Save Tara petition
Save Tara petition

A large tree-cutting crew entered the woods in the tara-Skyrne valley to begin removing trees along the proposed pathway of the M3 motorway at a rapid rate, close to where a defensive camp is set up.

Amid demonstrations and a heavy police presence, a member of the tree-cutting crew received serious injuries from a falling tree on Tuesday. Demonstrators played no direct part in the accident, although it appeared health and safety regulations went unheeded by the tree-fellers.

Repeated pleas by campaigners for third party intervention and mediation in this escalating situation have been ignored over the last week. Demonstrators hope that such a process will begin immediately, before work resumes.

Meanwhile, supporters of the campaign are being asked to sign the online ‘National Monument of Ireland’ petition, below.

The petition can be signed at https://www.petitiononline.com/hilltara/petition-sign.html

To: Prime Minister of Ireland, Mr Bertie Ahern

Dear Taoiseach Ahern,

I object the planned routing of the M3 motorway through the Tara-Skryne valley, and the resulting despoilment this will cause to Ireland’s oldest and most revered national monument.

The archaeological importance of this area is beyond question. After seven years surveying the Hill of Tara and its 80km hinterland as director of the government funded Discovery Programme, Conor Newman said: “Tara is one of the most important and famous archaeological complexes in the world. All of our researches point to the valley between Tara and Skryne as an area of paramount importance throughout the history of Tara.”

More recently, 12 eminent Irish historians and archaeologists in letters to the Irish Independent and The Examiner wrote: “The Hill of Tara constitutes the heart and Soul of Ireland. Its very name invokes the spirit and mystique of our people and is instantly recognisable worldwide. The plan approved recently by An Bord Pleanla for the M3 motorway to dissect the Tara-Skryne valley, Ireland’s premier national monument, spells out a massive national and international tragedy that must be averted.”

Can anyone doubt the profound cultural importance of Tara and its unique landscape? A landscape honoured and revered by millions throughout the world today and countless generations of Irish people gone before us.

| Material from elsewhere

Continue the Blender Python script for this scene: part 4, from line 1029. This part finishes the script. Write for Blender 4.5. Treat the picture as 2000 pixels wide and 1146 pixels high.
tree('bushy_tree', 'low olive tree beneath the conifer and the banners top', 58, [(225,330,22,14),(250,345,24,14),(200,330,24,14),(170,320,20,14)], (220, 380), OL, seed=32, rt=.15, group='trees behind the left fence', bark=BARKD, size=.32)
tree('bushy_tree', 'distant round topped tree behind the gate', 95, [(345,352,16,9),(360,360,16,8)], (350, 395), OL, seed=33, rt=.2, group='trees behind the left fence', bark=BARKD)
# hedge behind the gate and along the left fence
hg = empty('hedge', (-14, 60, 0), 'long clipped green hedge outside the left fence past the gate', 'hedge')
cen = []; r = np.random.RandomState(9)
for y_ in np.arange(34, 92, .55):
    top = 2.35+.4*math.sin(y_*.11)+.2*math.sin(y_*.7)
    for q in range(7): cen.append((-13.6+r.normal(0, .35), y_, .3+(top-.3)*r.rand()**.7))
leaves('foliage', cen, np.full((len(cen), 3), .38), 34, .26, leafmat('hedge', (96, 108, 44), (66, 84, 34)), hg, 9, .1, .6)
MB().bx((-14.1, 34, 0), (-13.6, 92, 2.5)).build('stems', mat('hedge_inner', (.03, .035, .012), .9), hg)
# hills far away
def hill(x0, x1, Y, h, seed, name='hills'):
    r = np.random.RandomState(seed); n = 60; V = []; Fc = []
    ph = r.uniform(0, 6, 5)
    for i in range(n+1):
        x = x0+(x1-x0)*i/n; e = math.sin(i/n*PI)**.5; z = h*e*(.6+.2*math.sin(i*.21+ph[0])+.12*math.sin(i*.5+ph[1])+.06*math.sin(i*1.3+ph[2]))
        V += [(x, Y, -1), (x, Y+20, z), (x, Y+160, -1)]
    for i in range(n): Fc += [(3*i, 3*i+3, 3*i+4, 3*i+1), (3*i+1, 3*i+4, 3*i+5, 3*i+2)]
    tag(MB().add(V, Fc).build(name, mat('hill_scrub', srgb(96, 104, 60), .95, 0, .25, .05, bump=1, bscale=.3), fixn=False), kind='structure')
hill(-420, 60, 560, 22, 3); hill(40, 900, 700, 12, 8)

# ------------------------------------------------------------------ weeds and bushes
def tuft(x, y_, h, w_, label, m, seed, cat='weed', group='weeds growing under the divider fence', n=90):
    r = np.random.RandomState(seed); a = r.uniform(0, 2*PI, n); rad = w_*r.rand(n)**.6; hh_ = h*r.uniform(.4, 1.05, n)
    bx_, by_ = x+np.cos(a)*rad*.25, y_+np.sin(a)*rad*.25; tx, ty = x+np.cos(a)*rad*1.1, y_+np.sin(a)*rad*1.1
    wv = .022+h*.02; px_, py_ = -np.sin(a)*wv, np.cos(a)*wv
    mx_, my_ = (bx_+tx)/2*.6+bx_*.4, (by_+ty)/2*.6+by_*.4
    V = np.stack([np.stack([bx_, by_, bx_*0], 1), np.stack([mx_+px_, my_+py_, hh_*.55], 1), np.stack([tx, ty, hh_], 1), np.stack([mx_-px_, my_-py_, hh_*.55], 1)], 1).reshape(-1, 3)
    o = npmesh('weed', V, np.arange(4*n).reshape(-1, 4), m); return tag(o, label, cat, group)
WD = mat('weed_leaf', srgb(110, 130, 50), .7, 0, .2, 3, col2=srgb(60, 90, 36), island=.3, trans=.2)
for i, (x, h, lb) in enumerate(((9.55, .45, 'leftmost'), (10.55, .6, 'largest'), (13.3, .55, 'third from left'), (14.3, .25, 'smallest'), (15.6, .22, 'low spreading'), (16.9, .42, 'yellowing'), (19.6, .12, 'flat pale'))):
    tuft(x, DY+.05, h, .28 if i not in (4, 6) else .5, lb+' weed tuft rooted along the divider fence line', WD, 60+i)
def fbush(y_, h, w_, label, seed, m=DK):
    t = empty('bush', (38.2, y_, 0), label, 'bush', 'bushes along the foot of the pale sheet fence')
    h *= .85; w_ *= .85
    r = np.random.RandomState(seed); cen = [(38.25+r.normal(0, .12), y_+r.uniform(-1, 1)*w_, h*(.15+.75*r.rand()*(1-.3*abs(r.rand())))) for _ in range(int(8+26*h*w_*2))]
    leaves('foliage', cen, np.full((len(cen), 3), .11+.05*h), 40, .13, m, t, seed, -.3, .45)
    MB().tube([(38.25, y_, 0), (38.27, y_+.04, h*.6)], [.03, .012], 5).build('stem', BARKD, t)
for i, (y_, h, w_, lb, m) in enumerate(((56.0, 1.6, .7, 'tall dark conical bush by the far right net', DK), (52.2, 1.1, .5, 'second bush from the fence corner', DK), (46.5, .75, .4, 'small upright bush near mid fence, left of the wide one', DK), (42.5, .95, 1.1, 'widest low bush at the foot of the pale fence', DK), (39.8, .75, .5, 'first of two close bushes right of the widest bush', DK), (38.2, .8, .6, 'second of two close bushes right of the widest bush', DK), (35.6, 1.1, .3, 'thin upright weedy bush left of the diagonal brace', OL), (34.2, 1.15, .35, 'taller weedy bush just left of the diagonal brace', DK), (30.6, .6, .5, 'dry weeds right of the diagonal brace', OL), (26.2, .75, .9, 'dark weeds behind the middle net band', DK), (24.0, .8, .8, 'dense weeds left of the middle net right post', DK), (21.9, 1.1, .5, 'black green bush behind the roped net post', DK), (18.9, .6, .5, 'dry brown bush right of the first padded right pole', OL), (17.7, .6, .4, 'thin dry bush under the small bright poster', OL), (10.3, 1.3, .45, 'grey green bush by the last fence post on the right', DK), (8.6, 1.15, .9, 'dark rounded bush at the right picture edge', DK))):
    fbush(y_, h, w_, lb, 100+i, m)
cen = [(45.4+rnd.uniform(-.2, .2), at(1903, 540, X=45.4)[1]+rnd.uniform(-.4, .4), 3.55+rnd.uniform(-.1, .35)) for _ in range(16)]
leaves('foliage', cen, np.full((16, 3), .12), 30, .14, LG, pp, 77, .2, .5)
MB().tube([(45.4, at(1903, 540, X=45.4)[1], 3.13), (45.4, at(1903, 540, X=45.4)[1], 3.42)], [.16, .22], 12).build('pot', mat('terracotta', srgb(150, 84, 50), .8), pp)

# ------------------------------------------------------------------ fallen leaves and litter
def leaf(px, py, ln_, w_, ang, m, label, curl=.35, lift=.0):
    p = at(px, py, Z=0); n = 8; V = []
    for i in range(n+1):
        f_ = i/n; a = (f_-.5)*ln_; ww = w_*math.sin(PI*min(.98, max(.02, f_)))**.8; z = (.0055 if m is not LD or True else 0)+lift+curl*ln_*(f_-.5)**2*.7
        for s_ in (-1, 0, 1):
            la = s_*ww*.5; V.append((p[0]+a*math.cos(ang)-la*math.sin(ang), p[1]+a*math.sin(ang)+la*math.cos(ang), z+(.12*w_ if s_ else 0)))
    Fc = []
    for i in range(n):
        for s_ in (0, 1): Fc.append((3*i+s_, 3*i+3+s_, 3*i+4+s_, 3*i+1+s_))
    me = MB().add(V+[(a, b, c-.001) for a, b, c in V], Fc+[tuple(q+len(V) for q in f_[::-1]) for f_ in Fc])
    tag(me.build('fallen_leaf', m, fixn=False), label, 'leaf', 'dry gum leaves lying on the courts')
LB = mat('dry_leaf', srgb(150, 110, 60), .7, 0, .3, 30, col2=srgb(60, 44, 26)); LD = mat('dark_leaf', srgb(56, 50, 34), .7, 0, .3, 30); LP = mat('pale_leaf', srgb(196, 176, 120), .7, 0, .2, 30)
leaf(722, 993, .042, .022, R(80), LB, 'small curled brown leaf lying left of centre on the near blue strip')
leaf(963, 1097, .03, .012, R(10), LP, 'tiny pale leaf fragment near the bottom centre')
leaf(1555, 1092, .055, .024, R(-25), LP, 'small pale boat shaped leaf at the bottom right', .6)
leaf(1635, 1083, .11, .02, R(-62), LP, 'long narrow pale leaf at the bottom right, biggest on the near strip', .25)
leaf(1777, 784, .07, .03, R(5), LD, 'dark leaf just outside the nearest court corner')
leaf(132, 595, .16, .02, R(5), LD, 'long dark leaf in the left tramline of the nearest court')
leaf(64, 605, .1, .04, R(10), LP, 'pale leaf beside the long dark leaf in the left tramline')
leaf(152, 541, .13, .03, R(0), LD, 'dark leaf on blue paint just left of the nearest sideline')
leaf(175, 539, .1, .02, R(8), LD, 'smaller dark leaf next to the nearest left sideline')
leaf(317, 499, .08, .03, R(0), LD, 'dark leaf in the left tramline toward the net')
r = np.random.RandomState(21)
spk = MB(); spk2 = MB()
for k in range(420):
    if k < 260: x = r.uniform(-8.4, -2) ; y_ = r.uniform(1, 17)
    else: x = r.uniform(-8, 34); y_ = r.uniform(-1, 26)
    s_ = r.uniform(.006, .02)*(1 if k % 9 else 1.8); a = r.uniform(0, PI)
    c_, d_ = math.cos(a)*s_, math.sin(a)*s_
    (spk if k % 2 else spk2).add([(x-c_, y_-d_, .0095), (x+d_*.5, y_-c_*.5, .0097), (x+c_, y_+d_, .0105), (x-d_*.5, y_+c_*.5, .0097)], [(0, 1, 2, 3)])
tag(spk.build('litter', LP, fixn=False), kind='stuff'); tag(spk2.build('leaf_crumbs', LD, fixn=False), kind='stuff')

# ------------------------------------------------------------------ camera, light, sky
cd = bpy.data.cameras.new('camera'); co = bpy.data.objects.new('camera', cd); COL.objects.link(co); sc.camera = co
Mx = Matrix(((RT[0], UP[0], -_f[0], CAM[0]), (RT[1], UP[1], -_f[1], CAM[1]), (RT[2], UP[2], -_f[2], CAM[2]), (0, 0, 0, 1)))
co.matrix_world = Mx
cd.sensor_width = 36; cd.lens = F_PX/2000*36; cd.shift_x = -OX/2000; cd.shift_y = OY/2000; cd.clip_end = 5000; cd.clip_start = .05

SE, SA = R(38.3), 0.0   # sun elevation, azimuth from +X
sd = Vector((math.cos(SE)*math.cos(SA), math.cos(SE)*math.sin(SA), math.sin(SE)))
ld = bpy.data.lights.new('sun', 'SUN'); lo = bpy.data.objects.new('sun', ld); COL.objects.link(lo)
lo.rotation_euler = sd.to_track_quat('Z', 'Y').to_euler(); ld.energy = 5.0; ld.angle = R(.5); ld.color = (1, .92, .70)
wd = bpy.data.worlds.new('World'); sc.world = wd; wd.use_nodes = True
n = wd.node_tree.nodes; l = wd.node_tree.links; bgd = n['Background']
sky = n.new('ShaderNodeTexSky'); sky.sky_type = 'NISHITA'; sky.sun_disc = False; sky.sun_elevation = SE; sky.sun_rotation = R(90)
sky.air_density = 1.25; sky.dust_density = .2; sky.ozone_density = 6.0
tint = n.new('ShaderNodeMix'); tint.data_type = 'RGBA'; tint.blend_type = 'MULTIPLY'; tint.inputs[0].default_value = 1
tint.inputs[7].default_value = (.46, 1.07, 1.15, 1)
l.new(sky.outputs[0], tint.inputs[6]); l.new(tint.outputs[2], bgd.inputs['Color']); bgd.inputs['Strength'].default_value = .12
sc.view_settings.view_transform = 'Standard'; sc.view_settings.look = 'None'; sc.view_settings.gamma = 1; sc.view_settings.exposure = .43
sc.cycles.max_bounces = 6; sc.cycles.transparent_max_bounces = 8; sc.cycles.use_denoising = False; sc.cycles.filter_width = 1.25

Nowhere else in Ireland is there a landscape that can claim the Tuatha de Danann, Celtic Gods and Goddesses, St. Patrick, Daniel O’Connell, Thomas Moore, heroes and High Kings from Fionn MacCumhail to Brian Boru, an archaeological complex of temples, tombs, enclosures and henges spanning five millennia, and a continuous place at the centre of Irish spiritual, cultural, political and literary history, as part of it’s fabric.

Yet it is through the very heart of this landscape, that Meath County Council, the NRA and the Irish Government wish to build a motorway, which will impact at least 141 known sites. According to Dr Conor Newman, this is just ‘the tip of the iceberg’.

Roads, of course, are necessary to relieving the nightmare of traffic congestion. However, in the absence of any plans to improve the Navan Road/M50 roundabout, the M3 project will not relieve congestion, it will merely move it from one place to another; plugging the worst bottleneck between Navan and Dublin even tighter. Spending 680m euros on an ineffectual motorway that will ruin Tara forever, cannot be described as progress; rather it constitutes wanton vandalism on a grand scale.

The National Roads Authority has released an estimate of 20m euros to excavate the route of the M3. I believe this figure could be closer to 100m euros, since there are more than likely so many monuments yet to be discovered, due to a low-grade geophysical survey carried out during the EIS.

I strongly object to this amount of Irish taxpayers money being used to dig up our prize national monument, and other national monuments all around the country, especially in light of the recent High Court finding that heritage protection regulations enacted by your Government are unconstitutional.

And so I am moved to ask you three questions:

1). The M3 plans include the construction of a 34 acre floodlit intersection (Blundelstown) a mere 1,090 meters from the Hill of Taras core zone (as defined by OPW); what has, or will, your Office do to preserve the national monument of Tara from this permanent defacement?

2). Why are the people of Ireland being asked to pay 1.3 billion (via toll charges and taxes) for a project estimated at 640 million, but which cannot demonstrably relieve congestion, will lead to more violations of the Kyoto agreement, and will damage our national heritage irretrievably?

3). What will your Office do to urge re-consideration of the currently approved route for the M3, and/or to engage in a process of generating alternative effective solutions to the very real problem of traffic congestion in the area, such as reopening the Dublin to Navan railroad?

I look forward to your reply, and in the meantime urge you, in your capacity as Taoiseach to oppose the imminent despoilment of Tara by the M3 motorway, and to do all you can in working for the reversal of this disastrous decision.